L’époque n’était pas facile pour les policiers. Ils devaient abandonner le cheval, signe de fierté, pour l’automobile. Ils se faisaient régulièrement attaquer, battre par des bandits et surtout ils devaient vivre avec la corruption des élites politiques et les bordels où la prostitution était florissante, surtout dans le fameux quartier du Red Lignt de Montréal. La prohibition et l’interdiction généralisée de la vente d’alcool dans les lieux publics aux États-Unis amenaient un flot d’Américains fêter à Montréal et les filles de Montréal avaient une « très bonne réputation ».
Farah-Lajoie enquêta dans d’autres histoires, comme celles de la disparition du policier de 22 ans, Armand Larivière et du meurtre du marchand de fourrure Georges Jobin, entre autres. Sa réputation s’étendit au-delà de la ville de Montréal. Tous les criminels le craignaient. Il participa à toutes les grandes affaires de meurtres de l’époque. La condamnation d’un prêtre avait poussé certains mécontents à l’associer à la franc-maçonnerie, à la loge l’Émancipation. Cette association était une société secrète très mal vue par l’église. Cet amalgame aida l’Église catholique à discréditer Farah-Lajoie, pour faciliter son renvoi de la Sûreté de Montréal. La franc-maçonnerie prônait la séparation de l’État et de l’Église, l’instruction obligatoire et gratuite, la mise sur pied de bibliothèques publiques, la prise en main de tous les secteurs clés par l’État, etc., et ce, 40 ans avant la Révolution tranquille.

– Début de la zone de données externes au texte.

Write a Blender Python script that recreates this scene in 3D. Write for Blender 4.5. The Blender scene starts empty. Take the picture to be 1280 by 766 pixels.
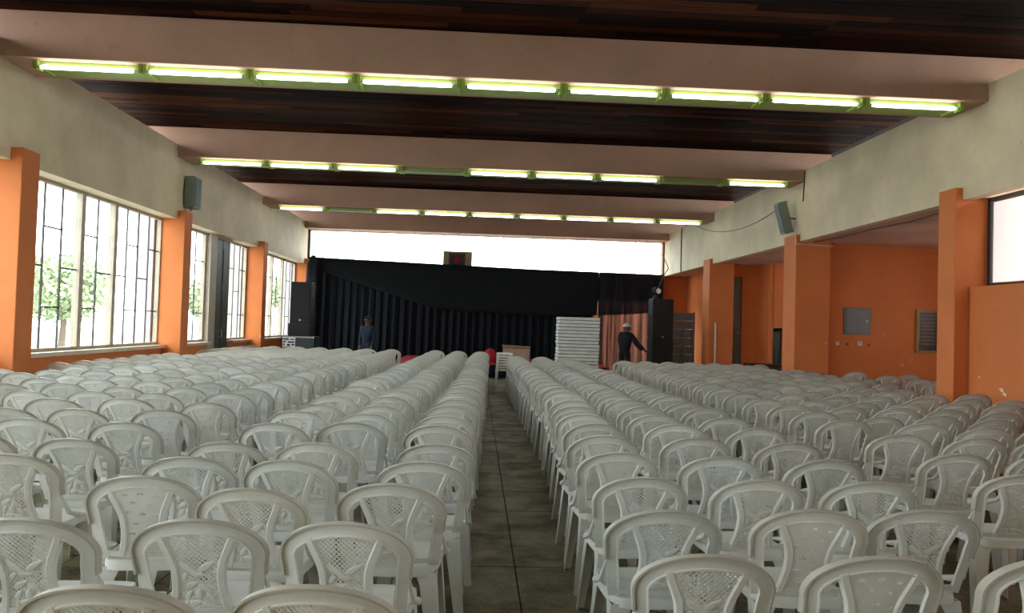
import bpy, bmesh, math, random
from mathutils import Vector, Matrix
random.seed(7)
SC = bpy.context.scene
COL = SC.collection
R_ = math.radians

# ------------------------------------------------------------------ camera
EYE = 1.48
YAW, PITCH, ROLL, FPX = 0.0473, 0.0259, 0.0301, 901.0
cam_d = bpy.data.cameras.new('camera'); cam = bpy.data.objects.new('camera', cam_d); COL.objects.link(cam)
SC.camera = cam
F = Vector((math.sin(YAW)*math.cos(PITCH), math.cos(YAW)*math.cos(PITCH), math.sin(PITCH)))
Rv = Vector((math.cos(YAW), -math.sin(YAW), 0)); Uv = Rv.cross(F)
c, s = math.cos(ROLL), math.sin(ROLL)
CR = c*Rv + s*Uv; CU = -s*Rv + c*Uv
M = Matrix(((CR.x, CU.x, -F.x, 0), (CR.y, CU.y, -F.y, 0), (CR.z, CU.z, -F.z, EYE), (0, 0, 0, 1)))
cam.matrix_world = M
cam_d.sensor_width = 36; cam_d.lens = FPX*36/1280; cam_d.clip_start = .05; cam_d.clip_end = 300

# ------------------------------------------------------------------ world, exposure
w = bpy.data.worlds.new('sky'); SC.world = w; w.use_nodes = True
bg = w.node_tree.nodes['Background']
bg.inputs[0].default_value = (0.97, 0.985, 1.0, 1); bg.inputs[1].default_value = 7.0
SC.view_settings.view_transform = 'Standard'; SC.view_settings.look = 'None'
SC.view_settings.gamma = 1; SC.view_settings.use_curve_mapping = False
SC.view_settings.exposure = 0.35
SC.cycles.use_denoising = True
SC.cycles.max_bounces = 10; SC.cycles.diffuse_bounces = 6; SC.cycles.transparent_max_bounces = 16
SC.cycles.caustics_reflective = False; SC.cycles.caustics_refractive = False
TUBE_E = 9.0

def portal(name, loc, rot, sx, sy):                  # guides the sampling of sky light through an opening
    l = bpy.data.lights.new(name, 'AREA'); l.shape = 'RECTANGLE'; l.size = sx; l.size_y = sy
    l.cycles.is_portal = True
    o = bpy.data.objects.new(name, l); COL.objects.link(o); o.location = loc; o.rotation_euler = rot
# left windows face +X into the room, right window faces -X, back ribbon faces -Y
for y0, y1 in ((-5.3, -1.3), (-.6, 3.6), (4.4, 9.2), (9.7, 14.3), (14.8, 19.5), (20.2, 24.9)):
    portal('window_portal', (-6.2, (y0+y1)/2, 2.13), (0, R_(-90), 0), 2.5, y1-y0)
portal('window_portal', (.27, 25.2, 3.95), (R_(-90), 0, 0), 12.4, 1.2)
for y0, y1 in ((4.4, 9.0), (-.6, 3.6)):
    portal('window_portal', (6.95, (y0+y1)/2, 2.77), (0, R_(90), 0), 1.2, y1-y0)

# ------------------------------------------------------------------ materials
def nt(name):
    m = bpy.data.materials.new(name); m.use_nodes = True
    return m, m.node_tree.nodes, m.node_tree.links, m.node_tree.nodes['Principled BSDF']
def ramp(N, stops):
    r = N.new('ShaderNodeValToRGB'); e = r.color_ramp.elements
    while len(e) < len(stops): e.new(.5)
    for q, (p, col) in zip(e, stops): q.position = p; q.color = (*col, 1) if len(col) == 3 else col
    return r
def noise(N, L, scale, detail=4, vec=None, rough=.6):
    n = N.new('ShaderNodeTexNoise'); n.inputs['Scale'].default_value = scale; n.inputs['Detail'].default_value = detail
    n.inputs['Roughness'].default_value = rough
    if vec is not None: L.new(vec, n.inputs['Vector'])
    return n
def mixc(N, L, fac, a, b, mode='MIX'):
    m = N.new('ShaderNodeMix'); m.data_type = 'RGBA'; m.blend_type = mode
    for v, i in ((fac, 0), (a, 6), (b, 7)):
        if hasattr(v, 'is_linked'): L.new(v, m.inputs[i])
        elif i == 0: m.inputs[0].default_value = v
        else: m.inputs[i].default_value = (*v, 1)
    return m.outputs[2]
def simple(name, col, rough=.6, metal=0, var=.12, scale=6, bump=0.0, bscale=60):
    m, N, L, B = nt(name)
    g = N.new('ShaderNodeNewGeometry')
    n = noise(N, L, scale, 5, g.outputs['Position'])
    lo = tuple(v*(1-var) for v in col); hi = tuple(min(1, v*(1+var)) for v in col)
    r = ramp(N, [(.3, lo), (.7, hi)]); L.new(n.outputs[0], r.inputs[0]); L.new(r.outputs[0], B.inputs['Base Color'])
    B.inputs['Roughness'].default_value = rough; B.inputs['Metallic'].default_value = metal
    if bump:
        n2 = noise(N, L, bscale, 3, g.outputs['Position']); b = N.new('ShaderNodeBump'); b.inputs['Strength'].default_value = bump
        b.inputs['Distance'].default_value = .01
        L.new(n2.outputs[0], b.inputs['Height']); L.new(b.outputs[0], B.inputs['Normal'])
    return m
def emis(name, col, st):
    m, N, L, B = nt(name)
    B.inputs['Base Color'].default_value = (.9, .9, .9, 1); B.inputs['Emission Color'].default_value = (*col, 1)
    B.inputs['Emission Strength'].default_value = st
    return m

def wall_paint(name, base, dirt, chip=None, rough=.75, chiph=1.2):
    """painted plaster: blotches, faint stains, chips low down"""
    m, N, L, B = nt(name)
    g = N.new('ShaderNodeNewGeometry')
    n = noise(N, L, 1.1, 6, g.outputs['Position'])
    r = ramp(N, [(.35, (0, 0, 0)), (.75, (1, 1, 1))]); L.new(n.outputs[0], r.inputs[0])
    col = mixc(N, L, r.outputs[0], base, dirt)
    n2 = noise(N, L, 9, 6, g.outputs['Position'], .7)
    r2 = ramp(N, [(.60, (0, 0, 0)), (.74, (.5, .5, .5))]); L.new(n2.outputs[0], r2.inputs[0])
    col = mixc(N, L, r2.outputs[0], col, tuple(v*.72 for v in dirt))
    if chip:
        n3 = noise(N, L, 4.5, 3, g.outputs['Position'], .55)
        r3 = ramp(N, [(.70, (0, 0, 0)), (.71, (1, 1, 1))]); L.new(n3.outputs[0], r3.inputs[0])
        sx = N.new('ShaderNodeSeparateXYZ'); L.new(g.outputs['Position'], sx.inputs[0])
        mr = N.new('ShaderNodeMapRange'); mr.inputs[1].default_value = chiph+.5; mr.inputs[2].default_value = chiph-.3
        L.new(sx.outputs[2], mr.inputs[0])
        mu = N.new('ShaderNodeMath'); mu.operation = 'MULTIPLY'; L.new(r3.outputs[0], mu.inputs[0]); L.new(mr.outputs[0], mu.inputs[1])
        col = mixc(N, L, mu.outputs[0], col, chip)
    L.new(col, B.inputs['Base Color']); B.inputs['Roughness'].default_value = rough
    n4 = noise(N, L, 25, 4, g.outputs['Position']); b = N.new('ShaderNodeBump'); b.inputs['Strength'].default_value = .15; b.inputs['Distance'].default_value = .01
    L.new(n4.outputs[0], b.inputs['Height']); L.new(b.outputs[0], B.inputs['Normal'])
    return m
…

Il se présenta aux élections municipales à titre de conseiller. Il voulait réorganiser le service de police. Ses patrons n’apprécièrent pas. Il sera congédié en 1927. La ville de Montréal, son employeur, refusera de lui payer une pension pour ses vingt-deux années de loyaux services. Il dut continuer à travailler comme détective privé. Lorsqu’il mourut à 65 ans, il eut droit à ce que nous appellerions de nos jours, des funérailles nationales. Sa valeur fut reconnue par tous ses concitoyens. Pour plusieurs, il était un personnage hors norme, un policier d’exception, un brave. Pour d’autres, il était même un héros. Il représente bien l’immigrant idéal, qui apporte quelque chose à sa société d’accueil.
La biographie de Georges Farah-Lajoie est écrite par l’historien Alain Messier, qui habite Saint-Sauveur. Le texte est clair et agréable à lire et nous en apprend beaucoup sur les mœurs de la ville de Montréal de l’époque. L’auteur a été approché pour que son livre soit le sujet d’un film. Il a publié aussi trois Dictionnaires encyclopédiques et historiques : des patriotes, des coureurs des bois et de la police politique du Bas-Canada 1838-1840. Monsieur Messier a été conseiller éditorial pour la publication du journal de lady Durham et Jane Ellice, Dans le sillage des Patriotes, par Denis Vaugeois chez Septentrion.
MESSIER, Alain, Georges Farah-Lajoie, Le détective venu d’Orient, Guérin éditeur, 342 pages 2013, avec annexe, notes de recherche et bibliographie.